# WORK TO BE COMPLETED
Restate each entry word for word, leaving nothing out.

# SUPPLIED INFORMATION
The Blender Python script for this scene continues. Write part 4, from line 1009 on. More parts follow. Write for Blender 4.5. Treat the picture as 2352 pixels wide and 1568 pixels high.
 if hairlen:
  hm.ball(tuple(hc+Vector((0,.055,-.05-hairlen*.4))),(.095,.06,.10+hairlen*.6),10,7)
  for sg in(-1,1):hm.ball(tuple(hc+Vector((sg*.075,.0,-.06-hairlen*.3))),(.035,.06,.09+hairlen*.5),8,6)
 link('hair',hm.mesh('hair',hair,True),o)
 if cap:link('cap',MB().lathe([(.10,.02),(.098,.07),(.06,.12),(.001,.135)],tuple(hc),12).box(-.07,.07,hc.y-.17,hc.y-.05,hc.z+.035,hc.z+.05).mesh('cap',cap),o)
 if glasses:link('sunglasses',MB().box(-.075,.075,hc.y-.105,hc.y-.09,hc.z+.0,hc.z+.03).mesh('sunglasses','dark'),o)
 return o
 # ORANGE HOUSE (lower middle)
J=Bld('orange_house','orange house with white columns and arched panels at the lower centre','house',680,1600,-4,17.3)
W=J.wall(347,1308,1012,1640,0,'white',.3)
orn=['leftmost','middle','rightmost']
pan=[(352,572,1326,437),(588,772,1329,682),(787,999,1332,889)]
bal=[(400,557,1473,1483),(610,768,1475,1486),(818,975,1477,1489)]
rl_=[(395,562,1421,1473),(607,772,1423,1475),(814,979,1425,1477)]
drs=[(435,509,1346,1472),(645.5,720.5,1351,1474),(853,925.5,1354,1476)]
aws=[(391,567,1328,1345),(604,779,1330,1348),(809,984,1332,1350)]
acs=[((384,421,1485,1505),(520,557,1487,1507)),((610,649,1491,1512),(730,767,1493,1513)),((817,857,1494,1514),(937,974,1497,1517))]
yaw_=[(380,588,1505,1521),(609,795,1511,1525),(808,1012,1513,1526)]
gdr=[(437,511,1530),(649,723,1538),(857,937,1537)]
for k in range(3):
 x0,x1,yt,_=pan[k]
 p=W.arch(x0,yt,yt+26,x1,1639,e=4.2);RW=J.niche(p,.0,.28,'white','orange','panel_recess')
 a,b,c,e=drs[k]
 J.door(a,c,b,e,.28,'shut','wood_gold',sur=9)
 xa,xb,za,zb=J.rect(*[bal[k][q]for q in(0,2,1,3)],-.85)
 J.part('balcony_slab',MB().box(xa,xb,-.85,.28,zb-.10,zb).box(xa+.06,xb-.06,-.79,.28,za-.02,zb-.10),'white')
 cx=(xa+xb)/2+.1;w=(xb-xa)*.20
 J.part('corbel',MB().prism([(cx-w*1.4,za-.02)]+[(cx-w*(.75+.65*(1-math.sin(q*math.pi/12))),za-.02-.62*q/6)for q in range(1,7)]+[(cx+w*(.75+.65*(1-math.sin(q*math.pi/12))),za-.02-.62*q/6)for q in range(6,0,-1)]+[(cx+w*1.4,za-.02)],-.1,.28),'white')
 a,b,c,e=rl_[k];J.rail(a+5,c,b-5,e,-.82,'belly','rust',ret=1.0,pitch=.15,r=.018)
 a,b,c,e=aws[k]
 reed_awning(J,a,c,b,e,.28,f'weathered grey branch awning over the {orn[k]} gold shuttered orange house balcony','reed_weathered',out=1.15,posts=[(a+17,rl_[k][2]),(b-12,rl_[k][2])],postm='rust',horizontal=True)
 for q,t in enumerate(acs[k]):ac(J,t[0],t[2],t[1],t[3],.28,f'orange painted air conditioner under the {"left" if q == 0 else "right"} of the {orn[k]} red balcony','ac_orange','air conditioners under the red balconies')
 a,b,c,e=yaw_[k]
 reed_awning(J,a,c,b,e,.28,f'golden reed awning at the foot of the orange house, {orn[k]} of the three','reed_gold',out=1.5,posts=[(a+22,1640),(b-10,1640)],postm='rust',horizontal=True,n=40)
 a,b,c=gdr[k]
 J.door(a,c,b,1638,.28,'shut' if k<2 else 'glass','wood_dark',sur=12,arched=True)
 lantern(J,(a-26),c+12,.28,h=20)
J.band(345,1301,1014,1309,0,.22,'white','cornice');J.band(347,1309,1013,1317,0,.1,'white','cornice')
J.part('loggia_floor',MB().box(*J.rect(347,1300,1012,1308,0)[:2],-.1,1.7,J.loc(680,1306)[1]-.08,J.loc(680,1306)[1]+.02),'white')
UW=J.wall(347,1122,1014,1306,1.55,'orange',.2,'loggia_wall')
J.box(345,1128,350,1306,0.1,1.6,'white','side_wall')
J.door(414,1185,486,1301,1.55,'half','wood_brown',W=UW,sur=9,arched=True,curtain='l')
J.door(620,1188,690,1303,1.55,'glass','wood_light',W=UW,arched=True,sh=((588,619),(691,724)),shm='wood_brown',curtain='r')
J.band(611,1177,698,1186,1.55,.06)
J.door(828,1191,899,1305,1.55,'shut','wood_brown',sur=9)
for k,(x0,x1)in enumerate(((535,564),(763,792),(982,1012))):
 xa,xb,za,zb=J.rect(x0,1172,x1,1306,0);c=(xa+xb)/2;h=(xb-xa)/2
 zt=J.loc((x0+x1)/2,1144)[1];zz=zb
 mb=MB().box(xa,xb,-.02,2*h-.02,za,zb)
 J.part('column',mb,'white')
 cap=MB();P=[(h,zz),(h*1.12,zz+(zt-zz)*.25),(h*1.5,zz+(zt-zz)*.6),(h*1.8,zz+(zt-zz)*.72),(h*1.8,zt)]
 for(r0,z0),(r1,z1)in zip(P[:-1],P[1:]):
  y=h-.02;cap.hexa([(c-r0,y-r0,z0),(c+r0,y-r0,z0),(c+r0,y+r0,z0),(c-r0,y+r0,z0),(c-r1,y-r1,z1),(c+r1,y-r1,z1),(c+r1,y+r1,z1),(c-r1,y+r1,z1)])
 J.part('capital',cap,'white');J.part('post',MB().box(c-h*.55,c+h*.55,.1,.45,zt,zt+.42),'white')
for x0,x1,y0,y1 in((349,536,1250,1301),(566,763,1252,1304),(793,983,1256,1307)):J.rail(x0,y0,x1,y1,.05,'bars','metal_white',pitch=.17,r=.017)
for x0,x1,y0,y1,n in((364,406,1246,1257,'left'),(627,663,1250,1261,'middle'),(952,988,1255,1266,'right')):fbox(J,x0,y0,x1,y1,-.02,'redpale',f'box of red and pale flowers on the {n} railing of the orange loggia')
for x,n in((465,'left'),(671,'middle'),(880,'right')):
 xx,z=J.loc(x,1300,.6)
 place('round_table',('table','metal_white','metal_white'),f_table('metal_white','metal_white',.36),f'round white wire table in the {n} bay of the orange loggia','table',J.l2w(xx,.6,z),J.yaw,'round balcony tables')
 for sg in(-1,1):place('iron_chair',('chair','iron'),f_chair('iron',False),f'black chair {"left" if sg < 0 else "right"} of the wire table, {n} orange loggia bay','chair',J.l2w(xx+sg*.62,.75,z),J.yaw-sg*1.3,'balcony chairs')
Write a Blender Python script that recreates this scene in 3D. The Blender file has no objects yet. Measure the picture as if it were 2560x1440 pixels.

# THE ANSWER
The Blender Python script for this scene continues. Write part 4, from line 1009 on. More parts follow. Write for Blender 4.5. Treat the picture as 2352 pixels wide and 1568 pixels high.
 if hairlen:
  hm.ball(tuple(hc+Vector((0,.055,-.05-hairlen*.4))),(.095,.06,.10+hairlen*.6),10,7)
  for sg in(-1,1):hm.ball(tuple(hc+Vector((sg*.075,.0,-.06-hairlen*.3))),(.035,.06,.09+hairlen*.5),8,6)
 link('hair',hm.mesh('hair',hair,True),o)
 if cap:link('cap',MB().lathe([(.10,.02),(.098,.07),(.06,.12),(.001,.135)],tuple(hc),12).box(-.07,.07,hc.y-.17,hc.y-.05,hc.z+.035,hc.z+.05).mesh('cap',cap),o)
 if glasses:link('sunglasses',MB().box(-.075,.075,hc.y-.105,hc.y-.09,hc.z+.0,hc.z+.03).mesh('sunglasses','dark'),o)
 return o
 # ORANGE HOUSE (lower middle)
J=Bld('orange_house','orange house with white columns and arched panels at the lower centre','house',680,1600,-4,17.3)
W=J.wall(347,1308,1012,1640,0,'white',.3)
orn=['leftmost','middle','rightmost']
pan=[(352,572,1326,437),(588,772,1329,682),(787,999,1332,889)]
bal=[(400,557,1473,1483),(610,768,1475,1486),(818,975,1477,1489)]
rl_=[(395,562,1421,1473),(607,772,1423,1475),(814,979,1425,1477)]
drs=[(435,509,1346,1472),(645.5,720.5,1351,1474),(853,925.5,1354,1476)]
aws=[(391,567,1328,1345),(604,779,1330,1348),(809,984,1332,1350)]
acs=[((384,421,1485,1505),(520,557,1487,1507)),((610,649,1491,1512),(730,767,1493,1513)),((817,857,1494,1514),(937,974,1497,1517))]
yaw_=[(380,588,1505,1521),(609,795,1511,1525),(808,1012,1513,1526)]
gdr=[(437,511,1530),(649,723,1538),(857,937,1537)]
for k in range(3):
 x0,x1,yt,_=pan[k]
 p=W.arch(x0,yt,yt+26,x1,1639,e=4.2);RW=J.niche(p,.0,.28,'white','orange','panel_recess')
 a,b,c,e=drs[k]
 J.door(a,c,b,e,.28,'shut','wood_gold',sur=9)
 xa,xb,za,zb=J.rect(*[bal[k][q]for q in(0,2,1,3)],-.85)
 J.part('balcony_slab',MB().box(xa,xb,-.85,.28,zb-.10,zb).box(xa+.06,xb-.06,-.79,.28,za-.02,zb-.10),'white')
 cx=(xa+xb)/2+.1;w=(xb-xa)*.20
 J.part('corbel',MB().prism([(cx-w*1.4,za-.02)]+[(cx-w*(.75+.65*(1-math.sin(q*math.pi/12))),za-.02-.62*q/6)for q in range(1,7)]+[(cx+w*(.75+.65*(1-math.sin(q*math.pi/12))),za-.02-.62*q/6)for q in range(6,0,-1)]+[(cx+w*1.4,za-.02)],-.1,.28),'white')
 a,b,c,e=rl_[k];J.rail(a+5,c,b-5,e,-.82,'belly','rust',ret=1.0,pitch=.15,r=.018)
 a,b,c,e=aws[k]
 reed_awning(J,a,c,b,e,.28,f'weathered grey branch awning over the {orn[k]} gold shuttered orange house balcony','reed_weathered',out=1.15,posts=[(a+17,rl_[k][2]),(b-12,rl_[k][2])],postm='rust',horizontal=True)
 for q,t in enumerate(acs[k]):ac(J,t[0],t[2],t[1],t[3],.28,f'orange painted air conditioner under the {"left" if q == 0 else "right"} of the {orn[k]} red balcony','ac_orange','air conditioners under the red balconies')
 a,b,c,e=yaw_[k]
 reed_awning(J,a,c,b,e,.28,f'golden reed awning at the foot of the orange house, {orn[k]} of the three','reed_gold',out=1.5,posts=[(a+22,1640),(b-10,1640)],postm='rust',horizontal=True,n=40)
 a,b,c=gdr[k]
 J.door(a,c,b,1638,.28,'shut' if k<2 else 'glass','wood_dark',sur=12,arched=True)
 lantern(J,(a-26),c+12,.28,h=20)
J.band(345,1301,1014,1309,0,.22,'white','cornice');J.band(347,1309,1013,1317,0,.1,'white','cornice')
J.part('loggia_floor',MB().box(*J.rect(347,1300,1012,1308,0)[:2],-.1,1.7,J.loc(680,1306)[1]-.08,J.loc(680,1306)[1]+.02),'white')
UW=J.wall(347,1122,1014,1306,1.55,'orange',.2,'loggia_wall')
J.box(345,1128,350,1306,0.1,1.6,'white','side_wall')
J.door(414,1185,486,1301,1.55,'half','wood_brown',W=UW,sur=9,arched=True,curtain='l')
J.door(620,1188,690,1303,1.55,'glass','wood_light',W=UW,arched=True,sh=((588,619),(691,724)),shm='wood_brown',curtain='r')
J.band(611,1177,698,1186,1.55,.06)
J.door(828,1191,899,1305,1.55,'shut','wood_brown',sur=9)
for k,(x0,x1)in enumerate(((535,564),(763,792),(982,1012))):
 xa,xb,za,zb=J.rect(x0,1172,x1,1306,0);c=(xa+xb)/2;h=(xb-xa)/2
 zt=J.loc((x0+x1)/2,1144)[1];zz=zb
 mb=MB().box(xa,xb,-.02,2*h-.02,za,zb)
 J.part('column',mb,'white')
 cap=MB();P=[(h,zz),(h*1.12,zz+(zt-zz)*.25),(h*1.5,zz+(zt-zz)*.6),(h*1.8,zz+(zt-zz)*.72),(h*1.8,zt)]
 for(r0,z0),(r1,z1)in zip(P[:-1],P[1:]):
  y=h-.02;cap.hexa([(c-r0,y-r0,z0),(c+r0,y-r0,z0),(c+r0,y+r0,z0),(c-r0,y+r0,z0),(c-r1,y-r1,z1),(c+r1,y-r1,z1),(c+r1,y+r1,z1),(c-r1,y+r1,z1)])
 J.part('capital',cap,'white');J.part('post',MB().box(c-h*.55,c+h*.55,.1,.45,zt,zt+.42),'white')
for x0,x1,y0,y1 in((349,536,1250,1301),(566,763,1252,1304),(793,983,1256,1307)):J.rail(x0,y0,x1,y1,.05,'bars','metal_white',pitch=.17,r=.017)
for x0,x1,y0,y1,n in((364,406,1246,1257,'left'),(627,663,1250,1261,'middle'),(952,988,1255,1266,'right')):fbox(J,x0,y0,x1,y1,-.02,'redpale',f'box of red and pale flowers on the {n} railing of the orange loggia')
for x,n in((465,'left'),(671,'middle'),(880,'right')):
 xx,z=J.loc(x,1300,.6)
 place('round_table',('table','metal_white','metal_white'),f_table('metal_white','metal_white',.36),f'round white wire table in the {n} bay of the orange loggia','table',J.l2w(xx,.6,z),J.yaw,'round balcony tables')
 for sg in(-1,1):place('iron_chair',('chair','iron'),f_chair('iron',False),f'black chair {"left" if sg < 0 else "right"} of the wire table, {n} orange loggia bay','chair',J.l2w(xx+sg*.62,.75,z),J.yaw-sg*1.3,'balcony chairs')
Write a Blender Python script that recreates this scene in 3D. The Blender file has no objects yet. Measure the picture as if it were 2560x1440 pixels.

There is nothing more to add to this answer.